• **PROBLEM TO WORK ON**: Write out the listing below in full and exactly, leaving out every picture.

>>>>

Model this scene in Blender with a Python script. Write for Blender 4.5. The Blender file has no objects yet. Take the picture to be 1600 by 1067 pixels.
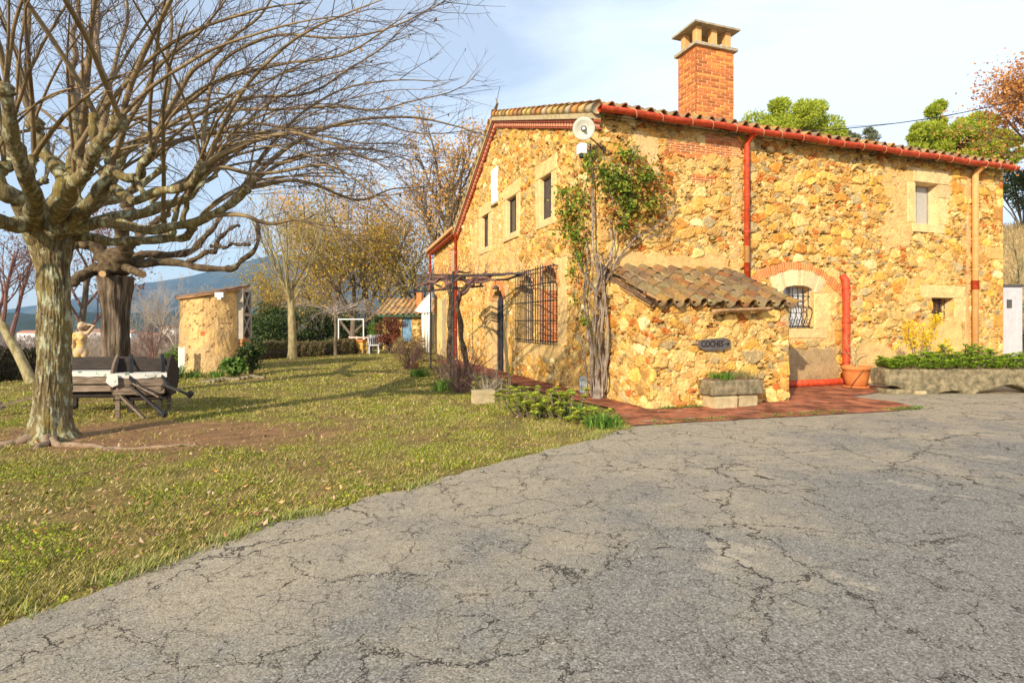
import bpy, math, random
import numpy as np
from mathutils import Vector, Matrix, Quaternion

# ---------------------------------------------------------------- camera, sky, sun, exposure
SC = bpy.context.scene
COL = SC.collection
F, HZ, CX, H = 880.0, 504.0, 800.0, 1.5
cam_d = bpy.data.cameras.new('camera')
cam = bpy.data.objects.new('camera', cam_d)
COL.objects.link(cam)
cam.location = (0, 0, H)
cam.rotation_euler = (math.radians(90), 0, 0)
cam_d.sensor_width = 36
cam_d.lens = 36 * F / 1600
cam_d.shift_y = -29.5 / 1600
cam_d.clip_start = 0.05
cam_d.clip_end = 20000
SC.camera = cam

SUN_AZ = math.atan2(-0.5, -0.866)     # from +Y towards +X
SUN_EL = math.radians(24)
sd = Vector((math.sin(SUN_AZ) * math.cos(SUN_EL), math.cos(SUN_AZ) * math.cos(SUN_EL), math.sin(SUN_EL)))
sun_d = bpy.data.lights.new('sun', 'SUN')
sun_d.energy = 5.0
sun_d.angle = math.radians(0.6)
sun_d.color = (1.0, 0.86, 0.66)
sun = bpy.data.objects.new('sun', sun_d)
sun.rotation_euler = sd.to_track_quat('Z', 'Y').to_euler()
sun.location = sd * 50
COL.objects.link(sun)

world = bpy.data.worlds.new('World')
SC.world = world
world.use_nodes = True
wn, wl = world.node_tree.nodes, world.node_tree.links
wn.clear()
wo = wn.new('ShaderNodeOutputWorld')
bg = wn.new('ShaderNodeBackground')
bg.inputs['Strength'].default_value = 0.125
sky = wn.new('ShaderNodeTexSky')
sky.sky_type = 'NISHITA'
sky.sun_disc = False
sky.sun_elevation = SUN_EL
sky.sun_rotation = SUN_AZ % (2 * math.pi)
sky.air_density = 1.0
sky.dust_density = 0.6
tc = wn.new('ShaderNodeTexCoord')
mp = wn.new('ShaderNodeMapping')
mp.inputs['Scale'].default_value = (1.0, 1.0, 3.2)
mp.inputs['Rotation'].default_value = (0.15, 0.25, 0.4)
mp.inputs['Location'].default_value = (0.5, 0.1, 0.3)
nz = wn.new('ShaderNodeTexNoise')
nz.inputs['Scale'].default_value = 1.3
nz.inputs['Detail'].default_value = 7
nz.inputs['Roughness'].default_value = 0.55
nz.inputs['Distortion'].default_value = 0.4
sx = wn.new('ShaderNodeSeparateXYZ')
ma = wn.new('ShaderNodeMath'); ma.operation = 'MULTIPLY_ADD'     # cloud bank thicker to the east
ma.inputs[1].default_value = 0.34
cr = wn.new('ShaderNodeValToRGB')
cr.color_ramp.elements[0].position = 0.44
cr.color_ramp.elements[0].color = (0.40, 0.40, 0.40, 1)
cr.color_ramp.elements[1].position = 0.64
cr.color_ramp.elements[1].color = (0.93, 0.93, 0.93, 1)
mx = wn.new('ShaderNodeMix'); mx.data_type = 'RGBA'
mx.inputs['B'].default_value = (7.0, 7.9, 9.1, 1)
wl.new(tc.outputs['Generated'], mp.inputs['Vector'])
wl.new(mp.outputs['Vector'], nz.inputs['Vector'])
wl.new(tc.outputs['Generated'], sx.inputs[0])
wl.new(sx.outputs['X'], ma.inputs[0])
wl.new(nz.outputs['Fac'], ma.inputs[2])
wl.new(ma.outputs[0], cr.inputs['Fac'])
wl.new(cr.outputs['Color'], mx.inputs['Factor'])
wl.new(sky.outputs['Color'], mx.inputs['A'])
wl.new(mx.outputs['Result'], bg.inputs['Color'])
wl.new(bg.outputs['Background'], wo.inputs['Surface'])

SC.view_settings.view_transform = 'Standard'
SC.view_settings.look = 'None'
SC.view_settings.gamma = 1.0
SC.view_settings.exposure = 0.38
SC.cycles.max_bounces = 6
SC.cycles.transparent_max_bounces = 8

# ---------------------------------------------------------------- geometry of the site
dL = np.array([-.3370, .9415]); dR = np.array([.9415, .3370])
C0 = np.array([1.7457, 11.3793])
TH = math.atan2(.3370, .9415)
def P(u, v, Y):
    return np.array([(u - CX) / F * Y, Y, H + (HZ - v) / F * Y])
def G(u, v, z=0.0):
    return P(u, v, (H - z) * F / (v - HZ))
def loc2w(x, y, z):
    q = C0 + dR * x + dL * y
    return np.array([q[0], q[1], z])

rnd = random.Random(7)
R = np.random.RandomState(11)

# ---------------------------------------------------------------- noise
def _h(ix, iy, s):
    n = (ix.astype(np.int64) * 374761393 + iy.astype(np.int64) * 668265263 + s * 974634777) & 0x7fffffff
    n = ((n ^ (n >> 13)) * 1274126177) & 0x7fffffff
    n = ((n ^ (n >> 16)) * 668265263) & 0x7fffffff
    return ((n ^ (n >> 15)) & 0xffffff) / float(0xffffff)
def vn(x, y, s=0):
    x = np.asarray(x, float); y = np.asarray(y, float)
    ix = np.floor(x); iy = np.floor(y); fx = x - ix; fy = y - iy
    fx = fx * fx * (3 - 2 * fx); fy = fy * fy * (3 - 2 * fy)
    a = _h(ix, iy, s); b = _h(ix + 1, iy, s); c = _h(ix, iy + 1, s); d = _h(ix + 1, iy + 1, s)
    return (a * (1 - fx) + b * fx) * (1 - fy) + (c * (1 - fx) + d * fx) * fy
def fbm(x, y, s=0, o=4):
    r = 0; a = .5; t = 0
    for i in range(o):
        r = r + a * vn(x * 2 ** i, y * 2 ** i, s + i * 17); t += a; a *= .5
    return r / t
def sst(a, b, x):
    t = np.clip((x - a) / (b - a), 0, 1); return t * t * (3 - 2 * t)

# ---------------------------------------------------------------- mesh helpers
def link(name, me, mat=None, parent=None, smooth=False):
    o = bpy.data.objects.new(name, me)
    COL.objects.link(o)
    if mat is not None: me.materials.append(mat)
    if parent is not None: o.parent = parent
    return o
def npmesh(name, V, Fa, mat, parent=None, col=None, smooth=False):
    V = np.asarray(V, np.float32).reshape(-1, 3); Fa = np.asarray(Fa, np.int32)
    me = bpy.data.meshes.new(name)
    k = Fa.shape[1]; n = len(Fa)
    me.vertices.add(len(V)); me.vertices.foreach_set('co', V.ravel())
    me.loops.add(n * k); me.loops.foreach_set('vertex_index', Fa.ravel())
    me.polygons.add(n); me.polygons.foreach_set('loop_start', np.arange(0, n * k, k, dtype=np.int32))
    if col is not None:
        a = me.color_attributes.new('Col', 'FLOAT_COLOR', 'POINT')
        c = np.ones((len(V), 4), np.float32); c[:, :3] = col
        a.data.foreach_set('color', c.ravel())
    me.polygons.foreach_set('use_smooth', np.full(n, bool(smooth)))
    me.update(calc_edges=True)
    return link(name, me, mat, parent)
def tag(o, label=None, cat=None, group=None, kind=None):
    if label: o['label'] = label
    if cat: o['category'] = cat
    if group: o['group'] = group
    if kind: o['kind'] = kind
    return o
def thing(name, label, cat, loc=(0, 0, 0), rz=0.0, group=None):
    o = bpy.data.objects.new(name, None); COL.objects.link(o)
    o.location = tuple(float(q) for q in loc); o.rotation_euler = (0, 0, rz); o.empty_display_size = .2
    return tag(o, label, cat, group)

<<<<

• **REPLY**:
Model this scene in Blender with a Python script. Write for Blender 4.5. The Blender file has no objects yet. Take the picture to be 1600 by 1067 pixels.
import bpy, math, random
import numpy as np
from mathutils import Vector, Matrix, Quaternion

# ---------------------------------------------------------------- camera, sky, sun, exposure
SC = bpy.context.scene
COL = SC.collection
F, HZ, CX, H = 880.0, 504.0, 800.0, 1.5
cam_d = bpy.data.cameras.new('camera')
cam = bpy.data.objects.new('camera', cam_d)
COL.objects.link(cam)
cam.location = (0, 0, H)
cam.rotation_euler = (math.radians(90), 0, 0)
cam_d.sensor_width = 36
cam_d.lens = 36 * F / 1600
cam_d.shift_y = -29.5 / 1600
cam_d.clip_start = 0.05
cam_d.clip_end = 20000
SC.camera = cam

SUN_AZ = math.atan2(-0.5, -0.866)     # from +Y towards +X
SUN_EL = math.radians(24)
sd = Vector((math.sin(SUN_AZ) * math.cos(SUN_EL), math.cos(SUN_AZ) * math.cos(SUN_EL), math.sin(SUN_EL)))
sun_d = bpy.data.lights.new('sun', 'SUN')
sun_d.energy = 5.0
sun_d.angle = math.radians(0.6)
sun_d.color = (1.0, 0.86, 0.66)
sun = bpy.data.objects.new('sun', sun_d)
sun.rotation_euler = sd.to_track_quat('Z', 'Y').to_euler()
sun.location = sd * 50
COL.objects.link(sun)

world = bpy.data.worlds.new('World')
SC.world = world
world.use_nodes = True
wn, wl = world.node_tree.nodes, world.node_tree.links
wn.clear()
wo = wn.new('ShaderNodeOutputWorld')
bg = wn.new('ShaderNodeBackground')
bg.inputs['Strength'].default_value = 0.125
sky = wn.new('ShaderNodeTexSky')
sky.sky_type = 'NISHITA'
sky.sun_disc = False
sky.sun_elevation = SUN_EL
sky.sun_rotation = SUN_AZ % (2 * math.pi)
sky.air_density = 1.0
sky.dust_density = 0.6
tc = wn.new('ShaderNodeTexCoord')
mp = wn.new('ShaderNodeMapping')
mp.inputs['Scale'].default_value = (1.0, 1.0, 3.2)
mp.inputs['Rotation'].default_value = (0.15, 0.25, 0.4)
mp.inputs['Location'].default_value = (0.5, 0.1, 0.3)
nz = wn.new('ShaderNodeTexNoise')
nz.inputs['Scale'].default_value = 1.3
nz.inputs['Detail'].default_value = 7
nz.inputs['Roughness'].default_value = 0.55
nz.inputs['Distortion'].default_value = 0.4
sx = wn.new('ShaderNodeSeparateXYZ')
ma = wn.new('ShaderNodeMath'); ma.operation = 'MULTIPLY_ADD'     # cloud bank thicker to the east
ma.inputs[1].default_value = 0.34
cr = wn.new('ShaderNodeValToRGB')
cr.color_ramp.elements[0].position = 0.44
cr.color_ramp.elements[0].color = (0.40, 0.40, 0.40, 1)
cr.color_ramp.elements[1].position = 0.64
cr.color_ramp.elements[1].color = (0.93, 0.93, 0.93, 1)
mx = wn.new('ShaderNodeMix'); mx.data_type = 'RGBA'
mx.inputs['B'].default_value = (7.0, 7.9, 9.1, 1)
wl.new(tc.outputs['Generated'], mp.inputs['Vector'])
wl.new(mp.outputs['Vector'], nz.inputs['Vector'])
wl.new(tc.outputs['Generated'], sx.inputs[0])
wl.new(sx.outputs['X'], ma.inputs[0])
wl.new(nz.outputs['Fac'], ma.inputs[2])
wl.new(ma.outputs[0], cr.inputs['Fac'])
wl.new(cr.outputs['Color'], mx.inputs['Factor'])
wl.new(sky.outputs['Color'], mx.inputs['A'])
wl.new(mx.outputs['Result'], bg.inputs['Color'])
wl.new(bg.outputs['Background'], wo.inputs['Surface'])

SC.view_settings.view_transform = 'Standard'
SC.view_settings.look = 'None'
SC.view_settings.gamma = 1.0
SC.view_settings.exposure = 0.38
SC.cycles.max_bounces = 6
SC.cycles.transparent_max_bounces = 8

# ---------------------------------------------------------------- geometry of the site
dL = np.array([-.3370, .9415]); dR = np.array([.9415, .3370])
C0 = np.array([1.7457, 11.3793])
TH = math.atan2(.3370, .9415)
def P(u, v, Y):
    return np.array([(u - CX) / F * Y, Y, H + (HZ - v) / F * Y])
def G(u, v, z=0.0):
    return P(u, v, (H - z) * F / (v - HZ))
def loc2w(x, y, z):
    q = C0 + dR * x + dL * y
    return np.array([q[0], q[1], z])

rnd = random.Random(7)
R = np.random.RandomState(11)

# ---------------------------------------------------------------- noise
def _h(ix, iy, s):
    n = (ix.astype(np.int64) * 374761393 + iy.astype(np.int64) * 668265263 + s * 974634777) & 0x7fffffff
    n = ((n ^ (n >> 13)) * 1274126177) & 0x7fffffff
    n = ((n ^ (n >> 16)) * 668265263) & 0x7fffffff
    return ((n ^ (n >> 15)) & 0xffffff) / float(0xffffff)
def vn(x, y, s=0):
    x = np.asarray(x, float); y = np.asarray(y, float)
    ix = np.floor(x); iy = np.floor(y); fx = x - ix; fy = y - iy
    fx = fx * fx * (3 - 2 * fx); fy = fy * fy * (3 - 2 * fy)
    a = _h(ix, iy, s); b = _h(ix + 1, iy, s); c = _h(ix, iy + 1, s); d = _h(ix + 1, iy + 1, s)
    return (a * (1 - fx) + b * fx) * (1 - fy) + (c * (1 - fx) + d * fx) * fy
def fbm(x, y, s=0, o=4):
    r = 0; a = .5; t = 0
    for i in range(o):
        r = r + a * vn(x * 2 ** i, y * 2 ** i, s + i * 17); t += a; a *= .5
    return r / t
def sst(a, b, x):
    t = np.clip((x - a) / (b - a), 0, 1); return t * t * (3 - 2 * t)

# ---------------------------------------------------------------- mesh helpers
def link(name, me, mat=None, parent=None, smooth=False):
    o = bpy.data.objects.new(name, me)
    COL.objects.link(o)
    if mat is not None: me.materials.append(mat)
    if parent is not None: o.parent = parent
    return o
def npmesh(name, V, Fa, mat, parent=None, col=None, smooth=False):
    V = np.asarray(V, np.float32).reshape(-1, 3); Fa = np.asarray(Fa, np.int32)
    me = bpy.data.meshes.new(name)
    k = Fa.shape[1]; n = len(Fa)
    me.vertices.add(len(V)); me.vertices.foreach_set('co', V.ravel())
    me.loops.add(n * k); me.loops.foreach_set('vertex_index', Fa.ravel())
    me.polygons.add(n); me.polygons.foreach_set('loop_start', np.arange(0, n * k, k, dtype=np.int32))
    if col is not None:
        a = me.color_attributes.new('Col', 'FLOAT_COLOR', 'POINT')
        c = np.ones((len(V), 4), np.float32); c[:, :3] = col
        a.data.foreach_set('color', c.ravel())
    me.polygons.foreach_set('use_smooth', np.full(n, bool(smooth)))
    me.update(calc_edges=True)
    return link(name, me, mat, parent)
def tag(o, label=None, cat=None, group=None, kind=None):
    if label: o['label'] = label
    if cat: o['category'] = cat
    if group: o['group'] = group
    if kind: o['kind'] = kind
    return o
def thing(name, label, cat, loc=(0, 0, 0), rz=0.0, group=None):
    o = bpy.data.objects.new(name, None); COL.objects.link(o)
    o.location = tuple(float(q) for q in loc); o.rotation_euler = (0, 0, rz); o.empty_display_size = .2
    return tag(o, label, cat, group)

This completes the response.